478. Poetic Writing

           People, I think, read too much to themselves; they should read aloud from time to time to hear the language, to feel the sounds.
          Homer told his stories accompanied by the lyre, and it was the best way, I think, to tell such stories. Men needed stories to lead them to create, to build, to conquer, even to survive, and without them the human race would have vanished long ago.
                               Louis L’amour  The Lonesome Gods  pp. 115-116

I am writing this on February 12th, to publish on April 9th. All the slots until then are filled with posts about teaching and space exploration, all tied, more or less, to my teaching novel that is winding down over in Serial.

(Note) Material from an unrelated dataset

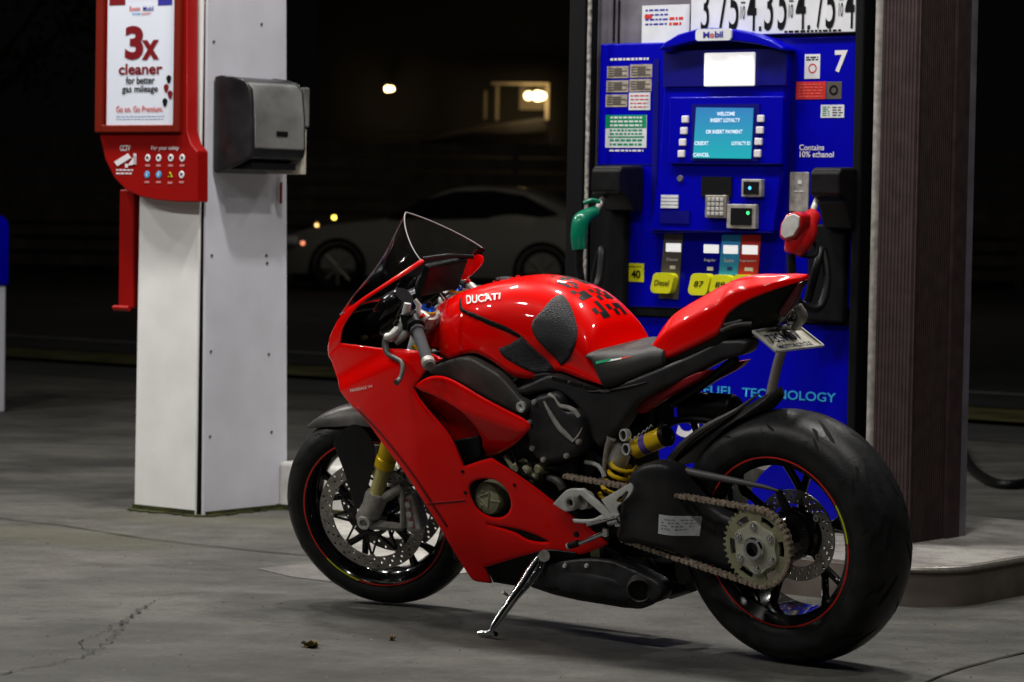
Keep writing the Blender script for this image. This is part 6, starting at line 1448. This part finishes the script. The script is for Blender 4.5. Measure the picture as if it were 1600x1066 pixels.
# small glowing balls near the car and in front of the fence
def bulb(name, u, r, col, es, label, cat):
    b = MB(); b.lathe(u, (0, 0, 1), [(r*math.sin(PI*k/8), -r*math.cos(PI*k/8)) for k in range(9)], 14)
    tag(b.build(name, mat('lit_'+name, (.5, .5, .5), .5, emit=col, es=es)), label, cat, 'small glowing dots by the parked car')
for k, (q, r, c_, e_, lab) in enumerate((([(-2.7833,46,0.972)][0], .030, (1, .8, .1), 6, 'upper yellow glowing dot in front of the fence above the car bonnet'), ([(-3.0486,46,0.8487)][0], .025, (1, .6, .2), 4, 'lower amber glowing dot in front of the fence left of the yellow one'), ([(-2.7659,39,0.6614)][0], .025, (1, .3, .15), 2, 'small red glowing dot in front of the car'))):
    bulb('glow_dot', q, r, c_, e_, lab, 'light')
def fence():
    f_ = thing('slat_fence', 'dark horizontal slat fence across the street behind the car', 'fence', (-6, 47, 0), 0)
    z = .15
    while z < 2.0:
        b = MB(); b.box(-14, 18, -.02, .02, z, z+.17); o = b.build('slat', mat('fence_wood', (.09, .08, .07), .8, noise=(3, .4)) if 'fence_wood' not in bpy.data.materials else bpy.data.materials['fence_wood'], f_); z += .23
    for x in range(-14, 19, 2):
        b = MB(); b.box(x-.05, x+.05, .021, .12, 0, 2.1); b.build('fence_post', bpy.data.materials['fence_wood'], f_)
fence()
hs = thing('house', 'dark clapboard house across the street with two lit porch lamps', 'house', (0, 60, 0), 0)
M['siding'] = mat('clapboard', (.05, .047, .044), .8); M['cream'] = mat('cream_trim', (.6, .52, .38), .7); M['roof'] = mat('dark_shingle', (.10, .075, .06), .9, noise=(2, .4))
b = MB(); hx0, hx1 = -4.0, 2.6
z = .0
while z < 5.8:
    V = [Vector((hx0, 0, z)), Vector((hx1, 0, z)), Vector((hx1, .03, z+.14)), Vector((hx0, .03, z+.14)), Vector((hx0, .04, z)), Vector((hx1, .04, z))]
    b.add(V, [(0, 1, 2, 3), (0, 1, 5, 4)]); z += .14
b.box(hx0, hx1, .05, 7, 0, 5.8); b.build('wall', 'siding', hs)
b = MB(); b.add([Vector((hx0-.4, -.5, 5.7)), Vector((hx1+.4, -.5, 5.7)), Vector((hx1+.4, 3.5, 8)), Vector((hx0-.4, 3.5, 8)), Vector((hx0-.4, 7.5, 5.7)), Vector((hx1+.4, 7.5, 5.7))], [(0, 1, 2, 3), (3, 2, 5, 4)]); b.build('roof', 'roof', hs, solid=.15)
b = MB(); pr = [(-1.9881,56,2.2493),(0.6574,56,2.3436),(0.5474,58,2.8801),(-1.068,58,2.6405)]
b.add([Vector(p)-Vector((0, 60, 0)) for p in pr], [(0, 1, 2, 3)]); b.build('porch_roof', 'roof', hs, solid=.1)
b = MB()
for q in ([(-0.6333,59.2,3.4776),(-0.5857,59.2,2.9206)], [(-0.4064,59.2,3.583),(-0.3437,59.2,2.8994)], [(0.5718,59.2,3.6001),(0.6477,59.2,2.9168)]):
    b.box(q[0][0], q[1][0], -.85, -.75, q[1][2], q[0][2])
q = [(-0.4962,59.2,3.6321),(0.648,59.2,3.6014)]; b.box(q[0][0], q[1][0], -.9, -.72, q[1][2], q[0][2]+.02); b.build('porch_frame', 'cream', hs)
q = [(0.0649,59.9,3.5941),(0.5616,59.9,3.141)]; b = MB(); b.box(q[0][0], q[1][0], -.09, -.01, q[1][2], q[0][2]); b.build('door_panel', 'cream', hs)
for nm, q, pw in (('left', [(-2.5185,59,3.4748)][0], 4), ('right', [(0.3577,58.9,3.3824)][0], 9)):
    root = thing('porch_lamp', ('small warm lamp glowing at the left corner of the house' if nm == 'left' else 'brightest warm lamp glowing inside the house porch'), 'lamp', q, 0, 'warm lamps on the house')
    b = MB()
    for dx, r in (((-.03, .06), (.05, .05)) if nm == 'left' else ((-.12, .08), (.06, .10), (.15, .08))): b.lathe((dx, 0, 0), (0, 0, 1), [(r*math.sin(PI*k/8), -r*math.cos(PI*k/8)) for k in range(9)], 14)
    b.build('bulb', mat('warm_bulb_'+nm, (.8, .7, .5), .5, emit=(1, .72, .32), es=9), root)
    b = MB(); b.cyl((0, .05, .12), (0, .8, .12), .03, 8); b.build('lamp_arm', 'ink', root)
    d = bpy.data.lights.new('porch_light', 'POINT'); d.energy = pw; d.color = (1, .72, .38); d.shadow_soft_size = .1
    o = bpy.data.objects.new('porch_light', d); COL.objects.link(o); o.location = (q[0], q[1]-.15, q[2]-.05)
# added area lamp without a fixture, dimly brightens the parked car
d = bpy.data.lights.new('car_fill_light', 'AREA'); d.energy = 55; d.size = .6; d.color = (1, .88, .7)
o = bpy.data.objects.new('car_fill_light', d); COL.objects.link(o); o.location = (1, 32, 7.5); o.rotation_euler = (math.radians(30), 0, 0)
# leafy tree in the dark at the left
tr = thing('street_tree', 'dark leafy tree standing across the street at the far left', 'tree', (-9.2, 50, 0))
b = MB(); b.tube([(0, 0, 0), (.1, 0, 2), (-.1, .1, 4), (.2, 0, 6)], [.22, .18, .14, .06], 10, smooth=3)
for k in range(7):
    a = k*.9; b.tube([(0, 0, 2.5+k*.4), (math.cos(a)*1.2, math.sin(a)*1.2, 3.6+k*.45), (math.cos(a)*2, math.sin(a)*2, 4.6+k*.4)], [.08, .05, .02], 6, smooth=2)
b.build('trunk', mat('bark', (.06, .045, .03), .9), tr)
rr = random.Random(2); b = MB()
cl_ = [Vector((rr.gauss(0, 1.4), rr.gauss(0, 1.1), rr.uniform(3, 8))) for _ in range(40)]
for c in cl_:
    for _ in range(60):
        p = c+Vector((rr.gauss(0, .35), rr.gauss(0, .35), rr.gauss(0, .28))); a = Vector((rr.uniform(-1, 1), rr.uniform(-1, 1), rr.uniform(-1, 1))).normalized()*.10; n_ = a.orthogonal().normalized()*.05
        b.add([p-a, p+n_, p+a, p-n_], [(0, 1, 2, 3)])
b.build('crown', mat('leaves', (.05, .06, .02), .8), tr, ang=None)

I have also been reading The Lonesome Gods, for the umpteenth time, where I ran across the quote above. It was timely, since I just stayed up late last night finishing a poem that has been rattling around my computer for about five years, and placed it into a post. It will come out next week, keyed to the anniversary of the event that inspired it.

Old fashioned rhyming poetry can be wonderful, but it often suffers when the poet has to fight to fit content to rhyme. Modern poetry doesn’t seem like poetry at all to me. I often like it for what it has to say, but if you can retype it into your computer minus the return-key strikes, and turn it into a good opening paragraph for a story that never got written, how is that poetry?

Everyone in the world disagrees with me on this, but that’s okay. I’m used to that.

My favorite type of poetry is rhythmic, without slavishly following a pattern. Think Robert Frost, Edgar Lee Masters, or Rabindranath Tagore. I follow their lead, without aspiring to their quality. I am a novelist by moral necessity. Poems just come to me, and not too often.

My favorite type of prose is poetic in its rhythms. L’amour often reaches that peak, but not consistently. The quotation above, about poetic language, doesn’t rise to poetry. The opening paragraphs of Bendigo Shafter do:

          Where the wagons stopped we built our homes, making the cabins tight against the winter’s coming. Here in this place we would build our town, here we would create something new.
          We would space our buildings, lay out our streets and dig wells to provide water for our people. The idea of it filled me with a heartwarming excitement such as I had not known before.

Of course it doesn’t hurt that the content is the American Dream. Also from The Lonesome Gods, this passage strikes me as poetic:

And now I was back to the desert, back to the soaring mountains behind my house, back to the loneliness that was never lonely, back to the stillness that held silent voices that spoke only to me.     p. 202

When I was a new writer, I rested my fevered brain between writing sessions with Louis L’amour, because his westerns were completely different from the fantasy and science fiction I was writing. I learned a lot about poetry from him, along with a lot of cautionary tales about clunkers. I’ll spare you examples of those.

What he says in the top quotation is good advice for writers. Always read your own work aloud.

My writing goes roughly this way. First comes a draft that probably needs a lot of help. The second time through, I translate it into English — that is, I turn beagn into began, and Thmoas into Thomas. Feel free to skip that step if you don’t have dyslexic fingers. Then I run the spell checker. Finally I read it slowly, softly, and always out loud. By this time, my eyes have seen the page several times, but my ears are hearing it for the first time.

The ears will catch what the eyes miss.